Mendoza used four stories by Juan Carlos Onetti to explore theatrical and perhaps some musical possibilities, but her sopranos, tenors and baritones never sang. They recited lines from the stories so intertwined that only those familiar with Onetti's work could hope to understand what's going on. The English language surtitles kept the uninitiated out of a complete fog, and a written introduction gave some clarification, but I had to agree with a friend who argued that a work of art that needs so much explanation is not a good work of art. If Mendoza's singers did not sing, neither did the musicians played much music. At one point a man appeared on the stage with an accordion only to tap his hand on it a couple of times. An actor portraying a bartender scratched a metal tray with a knife, a piano player hit the keyboard a couple of times and the orchestra produced some "atmospheric" sound, sort of like a distant wind howling. Overall, it was an interesting, innovative stage production, but it was not an opera.

Dead Man Walking definitely is. Heggie did not veer off the traditional operatic structure, or as some would say formula, proving that what worked for Verdi and Puccini works for today's composers as well. The build-up, the drama, the climax - it was all there and it worked. It opens with a young couple frolicking by the lake to the sound of popular music, but disaster is already in the air. And it strikes swiftly. From then on the action moves energetically forward so the first act breezes through without any longueurs. Sister Helen's entry into the death row, with a chorus of men yelling profanities at her is a most powerful scene, musically and theatrically.

The second act starts with the title character, prisoner Joseph de Rocher, exercising in his cell to pass the time or to keep his muscles from trembling.  A great opening!  After that the energy drops and there are scenes, such as Sister Helen's conversation with Sister Rose, and her encounter with the convict's mother that one could do without. Tension returns to the stage full force with re-entry into Joseph's prison cell.
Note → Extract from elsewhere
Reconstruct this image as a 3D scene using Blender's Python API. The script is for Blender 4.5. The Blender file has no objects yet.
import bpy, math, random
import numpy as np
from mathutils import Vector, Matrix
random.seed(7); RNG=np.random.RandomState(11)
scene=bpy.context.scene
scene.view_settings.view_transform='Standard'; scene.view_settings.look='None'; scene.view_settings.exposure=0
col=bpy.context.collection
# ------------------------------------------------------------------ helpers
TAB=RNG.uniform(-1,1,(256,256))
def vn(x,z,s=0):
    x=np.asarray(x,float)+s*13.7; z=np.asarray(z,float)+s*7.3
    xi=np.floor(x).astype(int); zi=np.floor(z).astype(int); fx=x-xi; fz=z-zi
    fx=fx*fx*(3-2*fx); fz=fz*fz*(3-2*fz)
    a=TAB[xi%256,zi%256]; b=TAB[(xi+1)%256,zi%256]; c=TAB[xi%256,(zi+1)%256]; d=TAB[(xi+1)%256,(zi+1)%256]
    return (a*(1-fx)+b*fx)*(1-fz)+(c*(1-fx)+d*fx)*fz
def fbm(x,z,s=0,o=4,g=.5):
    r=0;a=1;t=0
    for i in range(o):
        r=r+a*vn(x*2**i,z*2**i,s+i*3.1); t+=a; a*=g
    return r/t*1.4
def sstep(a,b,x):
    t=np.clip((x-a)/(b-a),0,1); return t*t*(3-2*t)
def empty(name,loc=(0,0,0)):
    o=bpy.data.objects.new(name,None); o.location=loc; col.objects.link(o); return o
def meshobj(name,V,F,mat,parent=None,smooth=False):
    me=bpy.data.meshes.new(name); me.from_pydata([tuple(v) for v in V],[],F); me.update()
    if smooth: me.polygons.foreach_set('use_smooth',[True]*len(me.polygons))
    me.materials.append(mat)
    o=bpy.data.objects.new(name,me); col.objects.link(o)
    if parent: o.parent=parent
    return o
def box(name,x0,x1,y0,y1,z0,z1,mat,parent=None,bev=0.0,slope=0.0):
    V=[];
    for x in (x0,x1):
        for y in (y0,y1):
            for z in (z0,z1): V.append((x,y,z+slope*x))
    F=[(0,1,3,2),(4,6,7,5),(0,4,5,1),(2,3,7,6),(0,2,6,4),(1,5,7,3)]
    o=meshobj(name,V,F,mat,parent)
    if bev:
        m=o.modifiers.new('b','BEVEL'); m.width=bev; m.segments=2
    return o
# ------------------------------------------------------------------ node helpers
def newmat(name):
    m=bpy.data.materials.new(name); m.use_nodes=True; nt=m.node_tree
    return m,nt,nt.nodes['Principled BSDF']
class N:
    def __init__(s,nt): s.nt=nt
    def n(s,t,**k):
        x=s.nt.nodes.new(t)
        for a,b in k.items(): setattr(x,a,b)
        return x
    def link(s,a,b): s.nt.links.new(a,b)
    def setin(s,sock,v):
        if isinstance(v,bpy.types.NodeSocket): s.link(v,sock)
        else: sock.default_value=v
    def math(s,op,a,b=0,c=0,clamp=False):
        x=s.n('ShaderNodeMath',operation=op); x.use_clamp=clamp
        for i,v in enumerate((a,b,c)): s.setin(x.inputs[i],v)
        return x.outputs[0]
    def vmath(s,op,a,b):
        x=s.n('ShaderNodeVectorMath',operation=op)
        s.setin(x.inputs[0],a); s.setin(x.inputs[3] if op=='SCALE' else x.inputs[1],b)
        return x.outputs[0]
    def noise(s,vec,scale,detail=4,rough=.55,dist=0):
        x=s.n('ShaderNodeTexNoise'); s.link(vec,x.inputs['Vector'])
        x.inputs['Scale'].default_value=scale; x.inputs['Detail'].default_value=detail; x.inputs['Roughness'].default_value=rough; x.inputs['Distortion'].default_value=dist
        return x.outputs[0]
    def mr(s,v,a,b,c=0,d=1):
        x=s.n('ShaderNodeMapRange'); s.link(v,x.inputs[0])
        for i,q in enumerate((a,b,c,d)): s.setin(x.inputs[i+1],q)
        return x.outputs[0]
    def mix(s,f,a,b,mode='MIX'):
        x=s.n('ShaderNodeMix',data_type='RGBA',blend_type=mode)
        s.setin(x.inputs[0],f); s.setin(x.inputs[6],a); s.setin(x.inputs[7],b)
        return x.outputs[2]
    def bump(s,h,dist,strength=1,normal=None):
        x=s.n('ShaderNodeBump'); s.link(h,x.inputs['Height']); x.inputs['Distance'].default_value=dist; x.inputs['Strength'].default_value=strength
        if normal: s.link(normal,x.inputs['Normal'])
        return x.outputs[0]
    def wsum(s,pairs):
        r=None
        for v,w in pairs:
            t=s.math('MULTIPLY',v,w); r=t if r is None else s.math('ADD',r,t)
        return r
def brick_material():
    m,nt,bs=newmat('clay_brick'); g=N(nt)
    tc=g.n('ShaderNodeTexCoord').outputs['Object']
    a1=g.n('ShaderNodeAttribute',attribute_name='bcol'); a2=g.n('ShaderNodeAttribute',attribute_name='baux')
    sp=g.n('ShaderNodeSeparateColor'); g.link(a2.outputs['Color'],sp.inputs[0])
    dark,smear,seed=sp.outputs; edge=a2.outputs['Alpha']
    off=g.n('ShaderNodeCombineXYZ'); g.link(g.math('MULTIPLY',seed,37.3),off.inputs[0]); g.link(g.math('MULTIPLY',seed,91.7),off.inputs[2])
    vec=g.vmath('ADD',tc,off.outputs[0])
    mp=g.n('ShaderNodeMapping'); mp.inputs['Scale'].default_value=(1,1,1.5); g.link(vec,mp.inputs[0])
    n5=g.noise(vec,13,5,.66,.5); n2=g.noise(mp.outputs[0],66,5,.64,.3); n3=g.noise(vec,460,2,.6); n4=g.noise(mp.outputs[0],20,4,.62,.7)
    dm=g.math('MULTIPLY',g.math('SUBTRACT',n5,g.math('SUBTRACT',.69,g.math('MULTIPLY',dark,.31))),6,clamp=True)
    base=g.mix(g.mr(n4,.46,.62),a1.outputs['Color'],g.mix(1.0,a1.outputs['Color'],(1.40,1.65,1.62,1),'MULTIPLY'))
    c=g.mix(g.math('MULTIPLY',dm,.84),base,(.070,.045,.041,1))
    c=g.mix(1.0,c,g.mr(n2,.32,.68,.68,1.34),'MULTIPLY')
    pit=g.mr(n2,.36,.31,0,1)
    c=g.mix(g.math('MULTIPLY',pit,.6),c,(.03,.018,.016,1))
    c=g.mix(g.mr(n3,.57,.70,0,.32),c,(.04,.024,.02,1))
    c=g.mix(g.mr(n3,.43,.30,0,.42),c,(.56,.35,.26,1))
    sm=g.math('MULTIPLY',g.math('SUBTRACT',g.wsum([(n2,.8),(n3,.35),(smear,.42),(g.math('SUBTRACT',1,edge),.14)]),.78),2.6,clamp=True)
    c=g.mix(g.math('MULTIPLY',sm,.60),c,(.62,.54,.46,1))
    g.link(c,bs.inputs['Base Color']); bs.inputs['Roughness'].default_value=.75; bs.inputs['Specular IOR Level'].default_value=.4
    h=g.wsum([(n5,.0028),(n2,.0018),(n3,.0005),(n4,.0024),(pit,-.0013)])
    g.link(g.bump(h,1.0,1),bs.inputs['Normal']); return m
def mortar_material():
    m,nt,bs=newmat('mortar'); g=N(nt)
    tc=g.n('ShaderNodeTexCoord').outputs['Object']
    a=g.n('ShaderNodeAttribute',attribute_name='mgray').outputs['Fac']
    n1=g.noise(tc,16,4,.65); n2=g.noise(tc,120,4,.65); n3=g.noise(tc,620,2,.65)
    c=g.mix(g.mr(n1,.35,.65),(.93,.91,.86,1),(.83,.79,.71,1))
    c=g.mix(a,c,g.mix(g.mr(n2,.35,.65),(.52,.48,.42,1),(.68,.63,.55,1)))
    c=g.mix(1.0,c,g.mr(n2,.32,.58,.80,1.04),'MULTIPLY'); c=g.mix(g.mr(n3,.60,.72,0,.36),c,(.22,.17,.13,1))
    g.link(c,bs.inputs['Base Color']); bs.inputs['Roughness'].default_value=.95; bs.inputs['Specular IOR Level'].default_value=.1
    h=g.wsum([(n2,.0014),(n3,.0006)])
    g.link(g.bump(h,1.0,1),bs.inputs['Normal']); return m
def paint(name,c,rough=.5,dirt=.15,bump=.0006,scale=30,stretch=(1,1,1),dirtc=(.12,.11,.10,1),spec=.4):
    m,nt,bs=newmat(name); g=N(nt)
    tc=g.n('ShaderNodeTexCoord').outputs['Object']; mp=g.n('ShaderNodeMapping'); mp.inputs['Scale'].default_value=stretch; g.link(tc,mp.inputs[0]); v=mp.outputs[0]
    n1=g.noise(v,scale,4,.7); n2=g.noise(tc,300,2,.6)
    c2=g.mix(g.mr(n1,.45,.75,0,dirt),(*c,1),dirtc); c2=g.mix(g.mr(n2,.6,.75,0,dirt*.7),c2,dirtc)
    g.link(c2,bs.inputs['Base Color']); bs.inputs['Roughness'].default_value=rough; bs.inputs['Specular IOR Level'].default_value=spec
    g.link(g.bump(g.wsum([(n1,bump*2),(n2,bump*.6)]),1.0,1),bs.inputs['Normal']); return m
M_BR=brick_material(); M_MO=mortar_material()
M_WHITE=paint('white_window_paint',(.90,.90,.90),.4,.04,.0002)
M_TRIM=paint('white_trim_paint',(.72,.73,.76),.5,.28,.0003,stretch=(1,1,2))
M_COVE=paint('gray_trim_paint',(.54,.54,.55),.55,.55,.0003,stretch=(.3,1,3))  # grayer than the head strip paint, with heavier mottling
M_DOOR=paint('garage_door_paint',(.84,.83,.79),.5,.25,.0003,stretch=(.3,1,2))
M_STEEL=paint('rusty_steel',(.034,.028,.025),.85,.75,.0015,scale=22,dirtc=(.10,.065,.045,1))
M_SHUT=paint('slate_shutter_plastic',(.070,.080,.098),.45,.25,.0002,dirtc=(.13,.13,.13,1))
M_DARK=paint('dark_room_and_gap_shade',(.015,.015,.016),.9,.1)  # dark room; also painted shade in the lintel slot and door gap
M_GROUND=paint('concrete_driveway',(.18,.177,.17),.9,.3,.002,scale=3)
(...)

He knows the hour of death is approaching and his desperation rises to a fever pitch.  Still defiant, but more dependent on Sister Helen's support, he finally feels compelled to confess his guilt. 


The death scene is one of the most powerful pieces of theater I've seen in recent years. I wish the opera ended right there. The final repeat of a religious song that served as a leitmotif throughout the opera was forgettable and unnecessary. In spite of minor quibbles (occasional clichés of sorrow and sentimentality) chapeau to Heggie and his librettist Terrence McNally for impressive work.
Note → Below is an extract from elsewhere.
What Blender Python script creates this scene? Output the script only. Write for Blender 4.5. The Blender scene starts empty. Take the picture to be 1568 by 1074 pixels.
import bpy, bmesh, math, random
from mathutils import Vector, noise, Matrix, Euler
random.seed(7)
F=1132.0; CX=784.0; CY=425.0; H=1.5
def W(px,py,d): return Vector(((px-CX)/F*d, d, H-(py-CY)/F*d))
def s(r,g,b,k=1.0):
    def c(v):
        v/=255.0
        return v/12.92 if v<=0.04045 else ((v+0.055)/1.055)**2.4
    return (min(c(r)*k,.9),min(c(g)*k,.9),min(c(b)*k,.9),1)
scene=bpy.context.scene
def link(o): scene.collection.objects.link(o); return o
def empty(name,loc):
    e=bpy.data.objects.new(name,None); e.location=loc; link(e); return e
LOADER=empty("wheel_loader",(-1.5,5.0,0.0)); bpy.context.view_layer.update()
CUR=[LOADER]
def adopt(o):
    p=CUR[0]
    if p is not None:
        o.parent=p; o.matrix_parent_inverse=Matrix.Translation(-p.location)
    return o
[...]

Kate Lindsey and Michael Mayes in WNO's Daed Man Walkong, photo Scott Suchman

In terms of production, this was one of the operas in which a simple, mostly black stage for once worked very well. The black scrim was lifted often enough to break the monotony and create a sense of movement. I usually don't pay much attention to lighting, but this time I thought it played a significant role in creating the right mood at the right time, whether it was camaraderie, anger, children's lightheartedness or dark depths of a tortured soul. Francesca Zambello, riding the wave of her recent success with Wagner's Ring, proved once again that she is an operatic force to be reckoned with.

Heggie's music is unapologetically beautiful throughout this opera, something that the audience loves and music critics condemn. 
It is the only modern opera I know in which the recitatives sound as good as the "arias" and blend seamlessly together. Dead Man Walking is unmistakingly American in the theme, language, and music expression. At times it sounds more like a musical than opera. But other than that, it was a classical opera in almost every sense. 
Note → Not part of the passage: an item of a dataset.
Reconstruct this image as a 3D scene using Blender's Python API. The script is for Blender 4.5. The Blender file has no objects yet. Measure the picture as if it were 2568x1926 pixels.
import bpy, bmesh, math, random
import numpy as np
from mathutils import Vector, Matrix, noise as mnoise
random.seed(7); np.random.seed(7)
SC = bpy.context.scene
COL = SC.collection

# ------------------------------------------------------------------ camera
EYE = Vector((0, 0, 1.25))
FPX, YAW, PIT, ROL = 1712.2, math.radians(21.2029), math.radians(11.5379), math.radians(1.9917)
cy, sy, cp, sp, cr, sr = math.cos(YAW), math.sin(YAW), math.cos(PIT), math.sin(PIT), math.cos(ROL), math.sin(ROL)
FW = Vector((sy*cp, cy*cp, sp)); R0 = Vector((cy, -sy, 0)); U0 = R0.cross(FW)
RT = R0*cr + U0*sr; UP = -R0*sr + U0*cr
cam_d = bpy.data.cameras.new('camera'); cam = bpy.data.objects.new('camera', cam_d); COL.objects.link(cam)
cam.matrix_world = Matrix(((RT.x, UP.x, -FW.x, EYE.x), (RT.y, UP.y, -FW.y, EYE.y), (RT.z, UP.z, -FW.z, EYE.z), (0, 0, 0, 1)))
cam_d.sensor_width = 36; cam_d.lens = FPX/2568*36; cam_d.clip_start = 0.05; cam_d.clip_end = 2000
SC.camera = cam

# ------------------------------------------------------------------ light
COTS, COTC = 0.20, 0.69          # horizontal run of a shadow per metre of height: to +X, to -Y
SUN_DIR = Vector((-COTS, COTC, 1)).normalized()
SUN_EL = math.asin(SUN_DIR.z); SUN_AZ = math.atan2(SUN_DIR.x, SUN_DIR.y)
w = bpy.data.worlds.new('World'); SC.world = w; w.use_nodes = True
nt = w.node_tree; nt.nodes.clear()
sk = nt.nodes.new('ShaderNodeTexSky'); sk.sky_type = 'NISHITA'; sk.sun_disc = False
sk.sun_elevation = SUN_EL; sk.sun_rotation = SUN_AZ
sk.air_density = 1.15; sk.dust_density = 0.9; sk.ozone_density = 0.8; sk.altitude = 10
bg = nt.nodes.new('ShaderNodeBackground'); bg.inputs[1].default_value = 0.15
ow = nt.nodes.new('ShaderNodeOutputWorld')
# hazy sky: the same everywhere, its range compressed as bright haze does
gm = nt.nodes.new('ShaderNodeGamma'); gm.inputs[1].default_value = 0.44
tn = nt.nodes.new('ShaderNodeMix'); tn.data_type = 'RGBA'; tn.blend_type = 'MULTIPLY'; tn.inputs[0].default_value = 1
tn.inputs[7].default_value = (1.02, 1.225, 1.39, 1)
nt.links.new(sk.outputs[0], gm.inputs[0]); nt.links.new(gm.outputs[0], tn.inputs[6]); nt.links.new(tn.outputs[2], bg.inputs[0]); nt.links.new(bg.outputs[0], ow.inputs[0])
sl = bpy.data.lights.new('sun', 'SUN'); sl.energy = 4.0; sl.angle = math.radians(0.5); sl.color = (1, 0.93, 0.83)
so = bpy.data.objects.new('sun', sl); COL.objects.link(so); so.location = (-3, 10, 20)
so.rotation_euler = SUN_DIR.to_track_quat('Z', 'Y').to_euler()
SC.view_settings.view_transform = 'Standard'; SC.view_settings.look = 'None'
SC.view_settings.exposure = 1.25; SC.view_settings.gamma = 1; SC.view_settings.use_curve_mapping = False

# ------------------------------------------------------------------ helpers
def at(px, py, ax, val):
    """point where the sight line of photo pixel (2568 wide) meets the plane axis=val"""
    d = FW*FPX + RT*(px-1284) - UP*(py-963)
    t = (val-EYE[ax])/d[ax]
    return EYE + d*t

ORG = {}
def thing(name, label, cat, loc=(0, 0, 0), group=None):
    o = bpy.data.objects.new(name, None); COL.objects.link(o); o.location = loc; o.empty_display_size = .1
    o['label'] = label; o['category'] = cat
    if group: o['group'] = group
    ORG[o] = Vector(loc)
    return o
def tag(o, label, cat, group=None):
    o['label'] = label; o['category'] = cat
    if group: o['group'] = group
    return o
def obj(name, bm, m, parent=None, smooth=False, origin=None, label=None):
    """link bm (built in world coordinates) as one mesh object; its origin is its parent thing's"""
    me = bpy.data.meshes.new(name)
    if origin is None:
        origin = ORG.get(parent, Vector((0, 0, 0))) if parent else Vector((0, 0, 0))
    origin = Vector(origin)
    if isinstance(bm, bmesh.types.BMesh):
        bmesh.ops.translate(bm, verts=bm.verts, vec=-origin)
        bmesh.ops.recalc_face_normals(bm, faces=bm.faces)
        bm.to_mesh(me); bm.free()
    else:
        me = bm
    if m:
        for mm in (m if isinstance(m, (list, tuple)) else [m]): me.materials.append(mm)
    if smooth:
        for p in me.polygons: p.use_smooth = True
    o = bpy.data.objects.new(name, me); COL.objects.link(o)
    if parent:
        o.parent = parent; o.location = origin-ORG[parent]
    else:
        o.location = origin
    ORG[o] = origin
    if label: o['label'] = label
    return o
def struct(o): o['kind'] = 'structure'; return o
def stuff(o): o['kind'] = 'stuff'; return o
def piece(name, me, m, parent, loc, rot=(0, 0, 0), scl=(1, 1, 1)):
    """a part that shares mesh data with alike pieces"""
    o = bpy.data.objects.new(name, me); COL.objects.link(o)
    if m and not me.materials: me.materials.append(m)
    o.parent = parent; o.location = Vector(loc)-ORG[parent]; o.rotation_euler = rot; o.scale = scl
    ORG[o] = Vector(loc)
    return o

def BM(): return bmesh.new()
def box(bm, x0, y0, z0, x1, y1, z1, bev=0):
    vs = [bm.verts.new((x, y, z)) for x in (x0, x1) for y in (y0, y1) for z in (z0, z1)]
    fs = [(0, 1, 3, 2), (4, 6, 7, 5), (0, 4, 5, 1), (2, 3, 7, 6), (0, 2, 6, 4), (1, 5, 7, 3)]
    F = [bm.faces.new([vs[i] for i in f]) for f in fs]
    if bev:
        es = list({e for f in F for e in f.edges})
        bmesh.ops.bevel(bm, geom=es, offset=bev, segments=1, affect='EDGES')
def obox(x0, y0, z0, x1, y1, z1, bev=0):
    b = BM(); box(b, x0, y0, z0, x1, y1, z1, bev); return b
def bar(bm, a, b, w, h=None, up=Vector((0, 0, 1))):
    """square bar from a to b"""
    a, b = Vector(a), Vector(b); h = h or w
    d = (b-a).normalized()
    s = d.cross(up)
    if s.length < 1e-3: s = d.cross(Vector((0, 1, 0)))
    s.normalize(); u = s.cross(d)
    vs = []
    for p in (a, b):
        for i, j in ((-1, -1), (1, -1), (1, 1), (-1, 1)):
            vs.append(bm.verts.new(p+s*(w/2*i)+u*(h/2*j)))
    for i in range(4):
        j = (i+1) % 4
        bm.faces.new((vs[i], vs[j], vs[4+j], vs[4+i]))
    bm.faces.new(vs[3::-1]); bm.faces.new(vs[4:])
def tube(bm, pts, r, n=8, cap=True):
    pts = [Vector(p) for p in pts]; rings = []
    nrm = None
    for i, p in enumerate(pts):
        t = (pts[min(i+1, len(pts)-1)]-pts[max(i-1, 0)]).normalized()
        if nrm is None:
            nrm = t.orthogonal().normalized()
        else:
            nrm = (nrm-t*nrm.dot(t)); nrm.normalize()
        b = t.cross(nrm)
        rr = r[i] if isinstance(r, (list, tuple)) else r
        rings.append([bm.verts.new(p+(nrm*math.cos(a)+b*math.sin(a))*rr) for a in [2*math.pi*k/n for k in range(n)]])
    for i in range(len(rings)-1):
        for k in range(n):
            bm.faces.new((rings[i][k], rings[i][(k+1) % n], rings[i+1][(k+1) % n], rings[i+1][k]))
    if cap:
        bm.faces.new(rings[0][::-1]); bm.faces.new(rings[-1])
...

The singing and acting on Saturday were excellent throughout. In terms of voices, I would wish a stronger mezzo for the role of Sister Helen than the otherwise brilliant Kate Lindsey. Also, I am not sure if it was a good idea to cast Susan Graham next to her in a minor role. Graham reminded those familiar with the San Francisco recording of her outstanding interpretation of Sister Helen, and she overpowered Lindsey when they appeared together. Lindsey's Sister Helen was a gentle nun, different from the real life person the character was based on.  But such people can wield a power of their own quiet kind and so Lindsey's interpretation worked well, especially juxtaposed with Joseph's belligerence.

Dead Man Walking is one of the most frequently performed American operas at home and abroad, for a good reason. It is one of those works that makes you want to see it again in the same or a different production. Unlike Ciudad de las Mentiras, for example. It's an opera that you can just listen to without seeing it on stage, like La Forza del Destino or Porgy and Bess. If it does not break any new grounds, perhaps it proves that there is no need to keep fixing something that ain't broke. It's a pity WNO offered only four performances of what is arguably its most impressive production of the season, but I feel lucky that I caught the last one.